Wednesday 5 May 2010




When you phone a big company these days, you’re lost before you start. You’re presented with half a dozen options, but not the one you want: which is to talk to a fellow human being about whatever’s on your mind. It seems like there’s no way into the organisation... only a labyrinth of corridors and connecting doors, which allow you to be shunted from one place to another without actually getting anywhere. You get a couple of minutes of tinny music, before an unseen hand pulls the plug. You’re cast adrift once again, left holding a phone that’s connecting you to nobody. If there’s no way into the organisation, there’s certainly a way out...

The strategy seems to be ‘customer disorientation’. Phoning a business these days is like being blindfolded by Mafia hoodlums and driven to some secret destination. Big business wants to practise ‘customer care’ - managers go to seminars and everything - but few of them know what customer care actually means. I know what it doesn’t mean: being connected to someone in a call centre in Mumbai.

I went to see Dave today. He’s a garage mechanic who works for himself and by himself, in a lock-up workshop. I can call in for a quick chat about whatever’s wrong with my car (my dismal record of maintenance ensures there’s always something). He may be under a car on the ramp, or down in the inspection pit, or, as yesterday, catching up with his paperwork in his tiny ‘office’. Before I’d even described what was the problem with the car, he’d noticed that one of my brake lights had gone, taken out the dud bulb and put in a new one. “That front tyre needs some air”, he said, so he pumped it up as he talked.

I needed a new exhaust too: something that I had worked out for myself, since my Vauxhall Astra sounded like a sports car... but without the corresponding surge of sports car performance.

There are hundreds of garages closer to my home than Dave’s. Dave works in town, but it’s not my home town any more. It’s two hours drive away. I take my car to Dave because he’s cheerful and he doesn’t give me a hard time for letting my car get into such a state; I trust him to replace only the parts that need replacing and charge what the job is worth. Best of all, he says what you want to hear: “I can fix it. Come back at five o’clock”. And when the dread day approaches, when the repairs are costing more than the car is worth, he’ll try to stop you throwing good money after bad, and suggest you keep an eye on the ‘Cars for sale’ section of the local newspaper. “Truthfully?”, he’ll say, if pressed, “Your car is fucked”.

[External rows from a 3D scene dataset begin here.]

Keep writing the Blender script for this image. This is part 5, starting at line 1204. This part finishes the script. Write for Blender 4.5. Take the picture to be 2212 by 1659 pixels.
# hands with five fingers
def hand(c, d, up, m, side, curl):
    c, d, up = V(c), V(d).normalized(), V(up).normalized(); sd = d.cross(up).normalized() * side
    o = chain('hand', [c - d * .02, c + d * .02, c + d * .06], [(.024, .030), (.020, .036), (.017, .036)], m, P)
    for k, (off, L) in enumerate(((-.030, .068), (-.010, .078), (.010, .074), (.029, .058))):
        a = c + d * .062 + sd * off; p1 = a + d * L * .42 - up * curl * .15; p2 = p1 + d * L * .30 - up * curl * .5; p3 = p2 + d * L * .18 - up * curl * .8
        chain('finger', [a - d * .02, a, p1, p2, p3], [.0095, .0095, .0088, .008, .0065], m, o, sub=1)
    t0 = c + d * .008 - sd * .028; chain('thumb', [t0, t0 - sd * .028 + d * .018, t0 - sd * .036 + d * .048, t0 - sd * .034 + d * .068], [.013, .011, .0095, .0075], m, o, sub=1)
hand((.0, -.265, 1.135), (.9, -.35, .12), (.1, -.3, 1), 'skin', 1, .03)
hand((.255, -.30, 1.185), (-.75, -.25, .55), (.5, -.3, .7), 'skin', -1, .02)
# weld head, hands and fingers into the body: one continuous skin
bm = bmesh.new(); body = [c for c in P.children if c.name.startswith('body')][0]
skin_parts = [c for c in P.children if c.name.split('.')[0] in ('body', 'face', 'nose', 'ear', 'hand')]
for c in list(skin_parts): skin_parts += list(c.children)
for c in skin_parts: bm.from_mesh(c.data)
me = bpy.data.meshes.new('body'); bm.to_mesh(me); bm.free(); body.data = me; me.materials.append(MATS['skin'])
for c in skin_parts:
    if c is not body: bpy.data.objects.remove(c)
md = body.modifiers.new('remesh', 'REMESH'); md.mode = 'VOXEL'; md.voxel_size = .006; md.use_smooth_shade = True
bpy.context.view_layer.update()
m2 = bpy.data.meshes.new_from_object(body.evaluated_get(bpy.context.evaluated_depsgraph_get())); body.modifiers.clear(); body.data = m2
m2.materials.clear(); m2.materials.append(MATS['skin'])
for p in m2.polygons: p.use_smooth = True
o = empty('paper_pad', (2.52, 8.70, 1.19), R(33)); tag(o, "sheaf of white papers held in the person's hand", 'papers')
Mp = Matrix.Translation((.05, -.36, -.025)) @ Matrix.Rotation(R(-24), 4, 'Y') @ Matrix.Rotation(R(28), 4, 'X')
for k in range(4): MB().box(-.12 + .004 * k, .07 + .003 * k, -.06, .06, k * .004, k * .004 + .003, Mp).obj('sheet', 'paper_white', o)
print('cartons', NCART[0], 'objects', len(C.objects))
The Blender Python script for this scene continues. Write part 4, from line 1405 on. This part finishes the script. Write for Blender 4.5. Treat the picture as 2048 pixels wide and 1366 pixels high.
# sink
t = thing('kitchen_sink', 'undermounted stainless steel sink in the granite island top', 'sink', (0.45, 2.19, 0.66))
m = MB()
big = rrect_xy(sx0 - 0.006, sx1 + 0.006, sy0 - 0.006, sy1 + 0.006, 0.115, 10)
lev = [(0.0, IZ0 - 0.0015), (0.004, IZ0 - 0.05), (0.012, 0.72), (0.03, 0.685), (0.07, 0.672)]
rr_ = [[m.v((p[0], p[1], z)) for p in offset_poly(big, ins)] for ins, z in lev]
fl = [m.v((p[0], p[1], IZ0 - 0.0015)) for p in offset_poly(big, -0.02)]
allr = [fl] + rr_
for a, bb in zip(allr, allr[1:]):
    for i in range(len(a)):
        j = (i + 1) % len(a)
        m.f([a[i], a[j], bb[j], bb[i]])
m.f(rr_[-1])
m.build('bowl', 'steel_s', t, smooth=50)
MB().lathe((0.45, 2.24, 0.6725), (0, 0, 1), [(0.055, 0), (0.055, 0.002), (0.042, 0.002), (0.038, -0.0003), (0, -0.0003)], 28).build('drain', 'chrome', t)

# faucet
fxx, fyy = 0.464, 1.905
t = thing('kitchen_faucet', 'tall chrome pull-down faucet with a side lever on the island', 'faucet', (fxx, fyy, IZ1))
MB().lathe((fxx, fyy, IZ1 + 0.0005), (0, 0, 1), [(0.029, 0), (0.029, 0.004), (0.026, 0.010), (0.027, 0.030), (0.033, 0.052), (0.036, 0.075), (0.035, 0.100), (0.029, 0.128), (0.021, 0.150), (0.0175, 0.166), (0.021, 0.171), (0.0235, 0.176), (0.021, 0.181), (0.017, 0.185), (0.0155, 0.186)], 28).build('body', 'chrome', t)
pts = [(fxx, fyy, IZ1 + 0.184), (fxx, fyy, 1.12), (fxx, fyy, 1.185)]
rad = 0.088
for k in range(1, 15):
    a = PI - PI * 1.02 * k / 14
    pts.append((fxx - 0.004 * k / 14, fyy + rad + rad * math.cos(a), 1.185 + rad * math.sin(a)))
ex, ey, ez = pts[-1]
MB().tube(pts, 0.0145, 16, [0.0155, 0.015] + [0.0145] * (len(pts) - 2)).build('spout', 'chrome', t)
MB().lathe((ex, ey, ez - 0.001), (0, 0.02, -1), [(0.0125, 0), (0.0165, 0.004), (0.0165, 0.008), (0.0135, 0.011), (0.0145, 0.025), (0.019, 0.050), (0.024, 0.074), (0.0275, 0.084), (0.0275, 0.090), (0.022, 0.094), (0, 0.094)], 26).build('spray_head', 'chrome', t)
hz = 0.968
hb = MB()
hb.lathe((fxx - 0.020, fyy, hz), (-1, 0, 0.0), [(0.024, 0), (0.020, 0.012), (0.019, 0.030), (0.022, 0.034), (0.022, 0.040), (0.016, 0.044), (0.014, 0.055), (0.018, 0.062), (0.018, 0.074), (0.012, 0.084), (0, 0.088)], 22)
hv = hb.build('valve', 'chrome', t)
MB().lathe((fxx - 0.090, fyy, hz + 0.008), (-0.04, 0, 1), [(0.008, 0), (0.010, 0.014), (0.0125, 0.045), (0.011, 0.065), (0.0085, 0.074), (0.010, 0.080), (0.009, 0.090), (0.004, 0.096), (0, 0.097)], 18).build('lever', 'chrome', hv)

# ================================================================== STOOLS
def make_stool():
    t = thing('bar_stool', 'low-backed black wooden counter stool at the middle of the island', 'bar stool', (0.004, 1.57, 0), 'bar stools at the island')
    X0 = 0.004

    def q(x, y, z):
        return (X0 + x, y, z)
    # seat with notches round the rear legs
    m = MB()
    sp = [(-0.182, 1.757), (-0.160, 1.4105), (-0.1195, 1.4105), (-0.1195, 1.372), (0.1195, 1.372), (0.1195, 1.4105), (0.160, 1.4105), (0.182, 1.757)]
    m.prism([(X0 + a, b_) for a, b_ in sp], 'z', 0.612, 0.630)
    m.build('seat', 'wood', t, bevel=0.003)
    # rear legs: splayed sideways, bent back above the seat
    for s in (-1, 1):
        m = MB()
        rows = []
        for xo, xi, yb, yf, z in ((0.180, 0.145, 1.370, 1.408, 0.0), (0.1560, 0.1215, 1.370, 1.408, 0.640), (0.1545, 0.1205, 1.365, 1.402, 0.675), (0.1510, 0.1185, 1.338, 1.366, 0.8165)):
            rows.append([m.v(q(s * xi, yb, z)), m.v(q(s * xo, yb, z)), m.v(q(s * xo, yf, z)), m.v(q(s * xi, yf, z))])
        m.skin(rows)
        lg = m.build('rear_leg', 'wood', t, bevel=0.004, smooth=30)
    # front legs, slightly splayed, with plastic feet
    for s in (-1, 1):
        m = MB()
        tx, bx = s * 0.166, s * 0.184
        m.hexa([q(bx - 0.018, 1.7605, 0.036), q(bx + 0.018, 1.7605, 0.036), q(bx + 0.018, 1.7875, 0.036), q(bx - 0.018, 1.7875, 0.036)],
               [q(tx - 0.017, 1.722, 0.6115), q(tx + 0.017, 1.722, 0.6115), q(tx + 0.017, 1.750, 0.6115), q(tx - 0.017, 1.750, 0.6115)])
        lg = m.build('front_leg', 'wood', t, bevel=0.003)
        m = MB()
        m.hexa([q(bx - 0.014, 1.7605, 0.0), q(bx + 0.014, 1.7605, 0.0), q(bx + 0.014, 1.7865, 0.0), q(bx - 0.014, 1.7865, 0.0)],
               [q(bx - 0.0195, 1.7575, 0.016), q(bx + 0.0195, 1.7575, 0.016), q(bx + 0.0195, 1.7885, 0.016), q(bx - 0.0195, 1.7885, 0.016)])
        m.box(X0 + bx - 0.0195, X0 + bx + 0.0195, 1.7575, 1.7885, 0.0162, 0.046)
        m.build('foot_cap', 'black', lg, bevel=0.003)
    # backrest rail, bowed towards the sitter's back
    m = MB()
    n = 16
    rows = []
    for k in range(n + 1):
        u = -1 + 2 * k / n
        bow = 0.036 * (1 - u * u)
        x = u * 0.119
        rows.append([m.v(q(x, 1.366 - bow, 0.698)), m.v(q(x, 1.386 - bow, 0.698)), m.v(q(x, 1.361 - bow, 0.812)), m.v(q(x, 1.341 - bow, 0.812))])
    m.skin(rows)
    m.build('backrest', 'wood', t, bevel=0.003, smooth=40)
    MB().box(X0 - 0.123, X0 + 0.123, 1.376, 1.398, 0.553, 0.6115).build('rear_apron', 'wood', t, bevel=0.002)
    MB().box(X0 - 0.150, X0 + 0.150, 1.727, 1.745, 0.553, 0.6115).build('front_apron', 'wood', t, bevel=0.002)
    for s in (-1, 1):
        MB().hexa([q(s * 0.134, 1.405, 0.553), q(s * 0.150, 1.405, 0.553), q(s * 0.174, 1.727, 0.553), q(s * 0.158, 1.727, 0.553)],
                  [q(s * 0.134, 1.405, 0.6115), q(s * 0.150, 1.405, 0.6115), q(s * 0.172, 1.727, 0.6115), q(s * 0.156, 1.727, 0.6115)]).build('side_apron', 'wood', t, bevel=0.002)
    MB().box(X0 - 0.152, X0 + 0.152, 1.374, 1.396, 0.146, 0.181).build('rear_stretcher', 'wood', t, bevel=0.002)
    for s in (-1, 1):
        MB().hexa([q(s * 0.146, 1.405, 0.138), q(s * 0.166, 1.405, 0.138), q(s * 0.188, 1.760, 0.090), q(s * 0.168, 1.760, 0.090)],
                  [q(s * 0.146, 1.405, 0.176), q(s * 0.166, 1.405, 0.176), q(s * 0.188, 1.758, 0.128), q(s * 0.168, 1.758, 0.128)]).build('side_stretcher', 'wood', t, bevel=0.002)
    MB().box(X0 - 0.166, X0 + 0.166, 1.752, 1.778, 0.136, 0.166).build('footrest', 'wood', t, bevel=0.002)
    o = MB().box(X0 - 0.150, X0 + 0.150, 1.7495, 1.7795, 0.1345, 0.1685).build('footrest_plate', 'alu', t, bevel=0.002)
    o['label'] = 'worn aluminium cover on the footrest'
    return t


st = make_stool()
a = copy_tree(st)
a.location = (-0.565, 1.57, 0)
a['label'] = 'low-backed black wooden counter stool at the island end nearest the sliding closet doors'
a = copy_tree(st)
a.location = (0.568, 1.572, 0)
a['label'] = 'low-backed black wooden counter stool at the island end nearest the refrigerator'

Dave has no baffling phone system to make customers weep in impotent frustration. If he’s near the phone, he’ll pick it up; if he’s down the inspection pit, he won’t... and you’ll have to phone back a bit later. But you don’t have to speak to some bored receptionist, or listen while a disembodied voice gives you a long list of options, and numbers to press. You get Dave himself, a damn good mechanic who wipes the grease from his hands before he picks up the phone. “I can do the job Tuesday”, he’ll say.

Or you can call round and he’ll be there... unless he’s nipped out for a sandwich. The modern world has passed him by, some might say (there’s no concession to comfort in the creative chaos of his workshop), but he’s right up-to-date with his notions of ‘customer care’. Except that it isn’t ‘customer care’ at all. I don’t imagine he’s attended any seminars on the subject; he’s just available, during the advertised hours, to the people who want to get their car fixed, and I don’t think I’ve ever seen him without a smile on his face.

You’re not lost, after all. You know where you are with Dave.